Rebecca Koerselman teaches history at Northwestern College in Orange City, IA.


  • Daniel Meeter says:

    It’s remarkable how these memorials that you mention give space to grief in a way which most of our more heroic war memorials did not, like Grand Army Plaza here in Brooklyn.

  • Jim Schaap says:

    Thank you. I was also deeply moved by impressions created by Oklahoma City’s Memorial.

  • Lou Roossien says:

    Thanks for the question: “How do we memorialize events in ways that give meaning to those who lived through it as well as those who know nothing about it?” And thanks for picturing and reminding me of these memorials. My mind often pictures and juxtaposes two South Dakota memorials, the well-known Mount Rushmore Memorial and the slowly developing Crazy Horse Memorial which most people “know nothing about.”. Being a visual person, I’m grateful that God has gifted us with lots of Memorials… to re-member the lives of people and events and to become aware of his presence in the history of all of us.

  • Fred Mueller says:

    My feelings about the Vietnam memorial are more ambiguous than yours.

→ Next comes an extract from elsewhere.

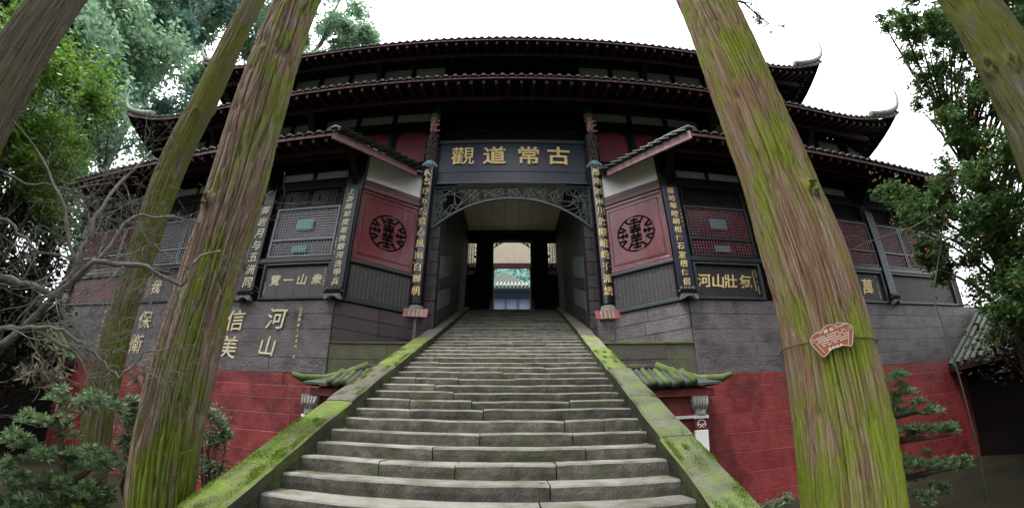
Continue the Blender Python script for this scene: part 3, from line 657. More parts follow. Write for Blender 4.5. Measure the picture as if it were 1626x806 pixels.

I started seminary in 1972. Seventeen students were in the Junior class. We left in June for our summer supervised ministry (field education) assignments. In September, only 8 of the 17 in my class returned. What happened? The Vietnam War finally ended and those 9 who did not return to seminary were in divinity school only for the deferment. When I first walked through the memorial I was deeply disheartened also, but muttered (under my breath) “What a waste.” I honor their service, but not the waste of human blood. We slaughtered well over one million North Vietnamese, most civilians. The “best” war memorial I have even seen is the Korean War memorial in DC. It is haunting. Over sized soldiers are marching and the artist captured the “thousand yard stare.” It truly captures the horror and senselessness of war. The day when men beat their swords into plowshares cannot come soon enough.

  • I had the privilege of being a deployed chaplain at the National 911 memorial opening. During my time there I ministered to survivors, first responders, and families of those who died. It is, indeed, a sacred place where I comforted, and prayed with, a number of those who survived, and family members of those who did not. I encourage everyone to make the trip there.